Had I actually tried to climb into someone else’s skin and walk around in it? Had I done enough to see the world through someone else’s eyes? We would all like to say yes to that question, but the truth is, no one can master empathy. We can only try our hardest and continue to learn how to be empathic. Saying we are always empathic would be like saying we never feel angry or hurt – that would be a lie. We should always be practicing empathy and instilling that into others. 

I decided to write about empathy following former First Lady Michelle Obama’s DNC speech last Monday evening. She said empathy is something we practice without a second thought. It is “the ability to walk in someone else’s shoes; the recognition that someone else’s experience has value, too.” 

Our country is lacking empathy now more than ever. Americans are so divided that we can’t even have a conversation without arguing. Why is it so difficult to see yourself in someone else’s shoes? To see yourself in their situation and ask, “How would I feel? How would I respond? What would I do?” 

Don’t confuse sympathy with empathy. Anyone can say they care about how you feel. Anyone can give you a hug and say it is going to be okay. The true test of character is if you can sit down and consider, “What if I had to pray for my black son every time he left the house for fear he would be shot by police officers because of the color of his skin?” 

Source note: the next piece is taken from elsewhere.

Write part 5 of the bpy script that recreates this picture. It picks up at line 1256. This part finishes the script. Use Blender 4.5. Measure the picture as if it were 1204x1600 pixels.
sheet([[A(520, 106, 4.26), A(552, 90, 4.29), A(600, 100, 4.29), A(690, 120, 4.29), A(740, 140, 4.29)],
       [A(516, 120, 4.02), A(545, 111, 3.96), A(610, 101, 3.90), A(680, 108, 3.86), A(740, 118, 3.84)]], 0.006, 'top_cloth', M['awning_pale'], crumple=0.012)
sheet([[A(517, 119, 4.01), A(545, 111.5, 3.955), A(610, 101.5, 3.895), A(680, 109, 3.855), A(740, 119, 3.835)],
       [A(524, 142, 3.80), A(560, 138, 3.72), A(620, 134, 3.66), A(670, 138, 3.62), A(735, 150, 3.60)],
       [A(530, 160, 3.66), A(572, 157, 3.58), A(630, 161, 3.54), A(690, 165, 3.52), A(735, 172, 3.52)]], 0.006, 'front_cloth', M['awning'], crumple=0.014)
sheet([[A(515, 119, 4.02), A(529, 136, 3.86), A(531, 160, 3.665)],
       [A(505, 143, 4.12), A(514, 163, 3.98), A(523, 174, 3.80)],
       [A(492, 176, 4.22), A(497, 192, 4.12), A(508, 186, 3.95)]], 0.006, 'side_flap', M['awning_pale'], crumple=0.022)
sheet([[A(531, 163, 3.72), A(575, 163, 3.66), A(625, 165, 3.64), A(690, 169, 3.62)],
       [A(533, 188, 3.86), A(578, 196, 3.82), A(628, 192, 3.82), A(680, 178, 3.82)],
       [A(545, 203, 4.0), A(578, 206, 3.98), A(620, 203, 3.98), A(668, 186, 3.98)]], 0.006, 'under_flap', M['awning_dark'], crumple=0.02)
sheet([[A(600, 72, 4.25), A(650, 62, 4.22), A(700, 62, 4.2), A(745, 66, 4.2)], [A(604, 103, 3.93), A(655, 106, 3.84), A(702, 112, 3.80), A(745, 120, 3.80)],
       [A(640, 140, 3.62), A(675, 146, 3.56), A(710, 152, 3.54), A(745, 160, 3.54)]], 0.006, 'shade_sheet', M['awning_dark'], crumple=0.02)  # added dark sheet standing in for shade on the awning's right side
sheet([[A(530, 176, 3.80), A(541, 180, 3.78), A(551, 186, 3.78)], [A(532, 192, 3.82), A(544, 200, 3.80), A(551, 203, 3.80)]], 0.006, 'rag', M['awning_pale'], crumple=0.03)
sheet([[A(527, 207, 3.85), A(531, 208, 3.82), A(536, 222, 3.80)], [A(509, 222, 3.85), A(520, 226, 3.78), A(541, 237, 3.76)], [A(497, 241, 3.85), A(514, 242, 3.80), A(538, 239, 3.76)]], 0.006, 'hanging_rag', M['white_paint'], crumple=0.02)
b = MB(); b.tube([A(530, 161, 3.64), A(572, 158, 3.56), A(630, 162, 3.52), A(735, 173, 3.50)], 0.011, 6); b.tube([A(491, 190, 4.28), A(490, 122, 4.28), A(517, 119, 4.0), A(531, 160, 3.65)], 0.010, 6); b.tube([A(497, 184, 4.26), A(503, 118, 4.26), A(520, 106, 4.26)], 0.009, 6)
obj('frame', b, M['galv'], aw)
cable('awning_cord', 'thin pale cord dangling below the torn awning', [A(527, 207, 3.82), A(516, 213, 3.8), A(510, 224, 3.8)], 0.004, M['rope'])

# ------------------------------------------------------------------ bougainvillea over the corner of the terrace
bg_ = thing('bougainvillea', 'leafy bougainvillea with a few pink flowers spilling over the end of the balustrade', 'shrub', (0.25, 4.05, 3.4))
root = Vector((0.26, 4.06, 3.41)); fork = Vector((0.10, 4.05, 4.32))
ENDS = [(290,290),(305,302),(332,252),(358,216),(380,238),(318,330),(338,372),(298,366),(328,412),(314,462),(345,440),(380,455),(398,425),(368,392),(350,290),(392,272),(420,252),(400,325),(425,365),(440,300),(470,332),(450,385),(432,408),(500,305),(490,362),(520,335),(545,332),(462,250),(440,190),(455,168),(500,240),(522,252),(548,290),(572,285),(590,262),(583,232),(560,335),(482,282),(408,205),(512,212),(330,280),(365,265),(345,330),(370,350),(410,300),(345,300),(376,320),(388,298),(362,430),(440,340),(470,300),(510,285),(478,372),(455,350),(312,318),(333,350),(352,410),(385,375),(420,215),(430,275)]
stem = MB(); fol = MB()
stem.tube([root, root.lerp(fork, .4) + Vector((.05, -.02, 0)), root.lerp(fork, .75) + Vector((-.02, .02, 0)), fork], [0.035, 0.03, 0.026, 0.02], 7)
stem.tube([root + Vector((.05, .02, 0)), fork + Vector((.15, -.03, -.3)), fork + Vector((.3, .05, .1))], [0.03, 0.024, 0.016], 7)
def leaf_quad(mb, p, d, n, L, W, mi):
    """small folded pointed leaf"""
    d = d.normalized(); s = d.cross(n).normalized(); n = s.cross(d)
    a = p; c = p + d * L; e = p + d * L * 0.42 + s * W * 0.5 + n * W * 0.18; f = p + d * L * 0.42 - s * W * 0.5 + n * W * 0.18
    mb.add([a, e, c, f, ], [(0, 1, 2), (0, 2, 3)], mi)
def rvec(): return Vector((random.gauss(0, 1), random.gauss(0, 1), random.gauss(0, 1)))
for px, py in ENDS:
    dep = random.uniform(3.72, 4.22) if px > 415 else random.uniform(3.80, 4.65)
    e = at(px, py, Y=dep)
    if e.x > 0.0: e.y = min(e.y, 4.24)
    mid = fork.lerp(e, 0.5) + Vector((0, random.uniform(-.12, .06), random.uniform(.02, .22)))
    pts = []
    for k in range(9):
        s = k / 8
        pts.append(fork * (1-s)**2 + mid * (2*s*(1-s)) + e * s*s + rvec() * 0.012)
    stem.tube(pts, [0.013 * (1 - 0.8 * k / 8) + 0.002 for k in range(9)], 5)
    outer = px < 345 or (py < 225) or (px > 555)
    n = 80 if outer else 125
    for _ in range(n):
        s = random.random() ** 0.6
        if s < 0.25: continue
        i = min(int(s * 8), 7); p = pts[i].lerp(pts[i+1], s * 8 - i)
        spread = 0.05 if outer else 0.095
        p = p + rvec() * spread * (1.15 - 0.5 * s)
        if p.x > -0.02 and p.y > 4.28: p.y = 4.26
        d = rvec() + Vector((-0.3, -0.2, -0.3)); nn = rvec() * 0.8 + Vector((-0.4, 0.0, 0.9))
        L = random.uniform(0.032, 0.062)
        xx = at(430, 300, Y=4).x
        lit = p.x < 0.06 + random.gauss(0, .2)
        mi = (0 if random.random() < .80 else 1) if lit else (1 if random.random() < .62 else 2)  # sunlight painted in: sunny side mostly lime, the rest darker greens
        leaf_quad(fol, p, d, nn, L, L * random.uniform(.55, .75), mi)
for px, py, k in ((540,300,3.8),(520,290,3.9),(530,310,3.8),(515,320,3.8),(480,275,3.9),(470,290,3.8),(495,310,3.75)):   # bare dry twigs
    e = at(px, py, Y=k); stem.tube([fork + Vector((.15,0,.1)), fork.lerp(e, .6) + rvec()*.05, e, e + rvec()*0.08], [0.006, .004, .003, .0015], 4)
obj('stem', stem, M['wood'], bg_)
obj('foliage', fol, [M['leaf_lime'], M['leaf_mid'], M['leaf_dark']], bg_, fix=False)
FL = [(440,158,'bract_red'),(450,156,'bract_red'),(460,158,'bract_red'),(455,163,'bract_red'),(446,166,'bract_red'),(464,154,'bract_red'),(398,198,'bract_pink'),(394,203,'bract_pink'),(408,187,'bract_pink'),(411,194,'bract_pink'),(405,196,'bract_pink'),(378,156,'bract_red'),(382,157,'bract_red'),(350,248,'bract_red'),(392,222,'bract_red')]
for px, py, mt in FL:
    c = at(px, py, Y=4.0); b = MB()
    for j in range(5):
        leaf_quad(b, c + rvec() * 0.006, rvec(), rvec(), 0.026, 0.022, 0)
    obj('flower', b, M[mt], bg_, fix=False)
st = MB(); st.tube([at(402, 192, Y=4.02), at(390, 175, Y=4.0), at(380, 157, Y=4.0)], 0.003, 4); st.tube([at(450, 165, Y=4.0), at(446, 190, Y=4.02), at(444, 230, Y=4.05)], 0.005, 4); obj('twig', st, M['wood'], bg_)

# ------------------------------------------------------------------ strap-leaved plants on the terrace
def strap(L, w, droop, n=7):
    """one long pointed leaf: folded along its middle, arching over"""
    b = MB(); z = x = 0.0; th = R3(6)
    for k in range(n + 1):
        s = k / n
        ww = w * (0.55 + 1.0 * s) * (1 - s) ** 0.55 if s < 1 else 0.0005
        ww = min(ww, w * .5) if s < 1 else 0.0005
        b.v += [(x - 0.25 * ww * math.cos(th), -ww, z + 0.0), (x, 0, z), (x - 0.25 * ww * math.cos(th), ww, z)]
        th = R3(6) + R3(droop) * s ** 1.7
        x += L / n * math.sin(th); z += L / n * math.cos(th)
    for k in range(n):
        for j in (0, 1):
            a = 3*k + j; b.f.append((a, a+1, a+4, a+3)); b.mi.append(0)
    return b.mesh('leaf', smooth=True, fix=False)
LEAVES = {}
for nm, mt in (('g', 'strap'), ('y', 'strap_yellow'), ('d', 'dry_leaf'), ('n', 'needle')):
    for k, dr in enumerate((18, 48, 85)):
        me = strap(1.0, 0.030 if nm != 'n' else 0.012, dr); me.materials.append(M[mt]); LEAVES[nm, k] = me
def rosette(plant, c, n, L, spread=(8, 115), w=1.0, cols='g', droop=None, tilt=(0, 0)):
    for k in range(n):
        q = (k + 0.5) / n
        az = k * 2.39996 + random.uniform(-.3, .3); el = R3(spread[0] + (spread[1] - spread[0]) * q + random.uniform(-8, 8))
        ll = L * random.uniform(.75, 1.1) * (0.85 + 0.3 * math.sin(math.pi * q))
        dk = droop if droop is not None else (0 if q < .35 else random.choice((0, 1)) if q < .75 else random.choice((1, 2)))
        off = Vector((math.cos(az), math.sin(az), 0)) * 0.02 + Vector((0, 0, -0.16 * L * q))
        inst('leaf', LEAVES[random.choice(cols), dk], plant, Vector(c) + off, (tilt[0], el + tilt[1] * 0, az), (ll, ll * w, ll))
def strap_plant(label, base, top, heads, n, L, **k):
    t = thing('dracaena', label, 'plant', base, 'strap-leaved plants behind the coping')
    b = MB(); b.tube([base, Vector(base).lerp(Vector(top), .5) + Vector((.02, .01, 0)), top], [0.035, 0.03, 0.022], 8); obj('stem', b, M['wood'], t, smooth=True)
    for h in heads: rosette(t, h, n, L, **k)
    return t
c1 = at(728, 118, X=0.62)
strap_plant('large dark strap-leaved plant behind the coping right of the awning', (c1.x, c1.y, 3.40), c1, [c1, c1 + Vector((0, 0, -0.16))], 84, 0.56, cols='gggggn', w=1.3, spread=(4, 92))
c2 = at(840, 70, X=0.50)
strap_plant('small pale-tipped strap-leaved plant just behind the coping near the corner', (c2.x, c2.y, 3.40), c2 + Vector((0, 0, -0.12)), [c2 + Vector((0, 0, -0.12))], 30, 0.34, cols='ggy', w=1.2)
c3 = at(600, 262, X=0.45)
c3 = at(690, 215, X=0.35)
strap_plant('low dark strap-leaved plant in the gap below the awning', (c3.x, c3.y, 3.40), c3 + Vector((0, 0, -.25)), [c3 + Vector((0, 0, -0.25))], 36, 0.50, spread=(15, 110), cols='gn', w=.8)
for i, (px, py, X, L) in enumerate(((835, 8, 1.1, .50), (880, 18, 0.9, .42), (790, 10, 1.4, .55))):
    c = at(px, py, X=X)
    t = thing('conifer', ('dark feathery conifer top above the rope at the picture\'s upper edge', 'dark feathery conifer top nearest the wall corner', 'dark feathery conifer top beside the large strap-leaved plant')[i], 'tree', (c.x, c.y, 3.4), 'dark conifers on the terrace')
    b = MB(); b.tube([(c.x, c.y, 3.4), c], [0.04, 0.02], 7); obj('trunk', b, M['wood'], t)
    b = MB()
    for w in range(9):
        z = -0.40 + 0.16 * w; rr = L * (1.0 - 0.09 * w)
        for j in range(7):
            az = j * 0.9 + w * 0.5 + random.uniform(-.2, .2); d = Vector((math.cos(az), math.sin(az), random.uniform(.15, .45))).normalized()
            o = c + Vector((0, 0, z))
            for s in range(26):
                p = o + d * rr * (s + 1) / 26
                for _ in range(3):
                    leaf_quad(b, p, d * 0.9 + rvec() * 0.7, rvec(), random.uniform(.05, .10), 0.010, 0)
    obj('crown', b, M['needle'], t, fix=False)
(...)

What I’m trying to say is that empathy isn’t a political issue. If you are scared to have empathy because you think you will switch political parties, then you really don’t understand what empathy is. What the world is lacking is empathy, now more than ever. If the news about Jacob Blake doesn’t make you sick to your stomach, you don’t have empathy. 

My advice? Don’t ever stop learning about empathy. Ask questions. Understand all experiences have value. Walk in someone else’s shoes.